Lord Aberdeen, de son côté, écrivait de Châtillon à lord Castlereagh :


« L’ennemi est, à mon sens, une source de dangers beaucoup moins redoutable que celle que nous avons parmi nous. Je ne puis trop souvent vous représenter l’état réel des esprits de ces faibles hommes par qui l’Europe est gouvernée. L’accord apparent qui avait eu lieu à Langres couvrait en réalité la défiance et la haine toujours subsistantes. Quelques succès cimenteront de nouveau cet accord ; mais si les hommes dont il s’agit doivent être sévèrement éprouvés par l’adversité, la dissolution est certaine. Votre présence a fait beaucoup, et, je n’en doute pas, les soutiendrait encore en cas de malheur ; mais sans elle ils seraient perdus. »


Cette conviction de la nécessité de la présence de lord Castlereagh pour maintenir en activité les ressorts de l’alliance se trouve reproduite à chaque instant dans les lettres des envoyés anglais. Ils y font parfois allusion à des circonstances qui ne sont pas expliquées et dont la connaissance plus précise jetterait un grand jour sur les hésitations et les dissensions intérieures de la coalition. On voit, par exemple, dans une lettre de lord Castlereagh à lord Liverpool, que pendant le séjour à Troyes du grand quartier-général, il y avait eu des discussions très pénibles entre l’empereur Alexandre et le ministre anglais, mais que les rapports les plus bienveillans et les plus intimes n’avaient pas tardé à se rétablir entre eux.

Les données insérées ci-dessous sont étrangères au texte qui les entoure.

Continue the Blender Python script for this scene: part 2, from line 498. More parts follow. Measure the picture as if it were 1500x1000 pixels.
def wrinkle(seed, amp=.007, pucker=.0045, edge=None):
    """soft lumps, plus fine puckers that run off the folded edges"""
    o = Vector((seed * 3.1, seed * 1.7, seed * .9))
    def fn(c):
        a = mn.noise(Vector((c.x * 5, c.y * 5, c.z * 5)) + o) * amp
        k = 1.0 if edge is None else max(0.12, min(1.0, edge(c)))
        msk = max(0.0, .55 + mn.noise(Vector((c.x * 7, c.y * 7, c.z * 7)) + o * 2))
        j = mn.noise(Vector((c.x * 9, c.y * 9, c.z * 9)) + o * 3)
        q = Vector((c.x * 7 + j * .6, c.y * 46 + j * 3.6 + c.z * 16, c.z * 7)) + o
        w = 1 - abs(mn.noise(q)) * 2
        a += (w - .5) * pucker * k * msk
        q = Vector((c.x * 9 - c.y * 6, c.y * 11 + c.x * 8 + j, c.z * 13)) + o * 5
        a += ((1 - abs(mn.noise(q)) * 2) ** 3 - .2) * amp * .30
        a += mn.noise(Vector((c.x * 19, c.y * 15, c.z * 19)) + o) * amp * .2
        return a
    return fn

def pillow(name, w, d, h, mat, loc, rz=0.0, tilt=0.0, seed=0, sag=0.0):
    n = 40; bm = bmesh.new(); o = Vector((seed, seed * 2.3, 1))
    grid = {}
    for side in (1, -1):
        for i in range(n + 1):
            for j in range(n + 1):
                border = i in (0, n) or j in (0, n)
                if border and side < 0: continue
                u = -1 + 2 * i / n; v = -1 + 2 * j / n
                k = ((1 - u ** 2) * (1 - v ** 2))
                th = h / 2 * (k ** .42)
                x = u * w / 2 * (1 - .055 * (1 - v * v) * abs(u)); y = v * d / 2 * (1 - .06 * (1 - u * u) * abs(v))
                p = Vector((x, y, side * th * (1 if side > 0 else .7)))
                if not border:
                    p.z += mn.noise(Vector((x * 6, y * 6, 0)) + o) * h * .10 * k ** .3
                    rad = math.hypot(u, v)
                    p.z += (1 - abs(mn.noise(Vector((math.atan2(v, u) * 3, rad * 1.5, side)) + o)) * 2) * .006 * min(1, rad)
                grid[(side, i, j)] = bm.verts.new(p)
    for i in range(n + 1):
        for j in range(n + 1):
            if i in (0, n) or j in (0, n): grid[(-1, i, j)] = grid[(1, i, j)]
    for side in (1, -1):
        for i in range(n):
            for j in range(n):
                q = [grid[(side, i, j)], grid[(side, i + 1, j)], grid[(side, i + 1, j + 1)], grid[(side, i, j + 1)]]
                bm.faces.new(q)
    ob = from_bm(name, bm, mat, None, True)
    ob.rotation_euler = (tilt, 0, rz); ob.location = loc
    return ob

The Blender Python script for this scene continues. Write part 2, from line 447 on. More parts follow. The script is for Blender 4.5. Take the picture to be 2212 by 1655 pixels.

Le traité de Chaumont, signé le 1er mars par les ministres des affaires étrangères de l’Autriche, de la Grande-Bretagne, de la Prusse et de la Russie, fut le résultat des pourparlers par lesquels on vint à bout de raffermir l’édifice de la grande alliance, un moment ébranlé. Aux termes de ce traité, les quatre puissances prenaient l’engagement, au cas où la France refuserait les conditions qu’on lui avait proposées, de consacrer tous leurs moyens à poursuivre la guerre avec vigueur et dans un parfait concert, afin de procurer une paix générale. À cet effet, elles devaient tenir constamment en activité chacune cent cinquante mille hommes au complet ; l’Angleterre paierait pour cela un subside de 5 millions sterling à répartir entre ses trois alliés ; on ne pourrait faire la paix que d’un commun accord.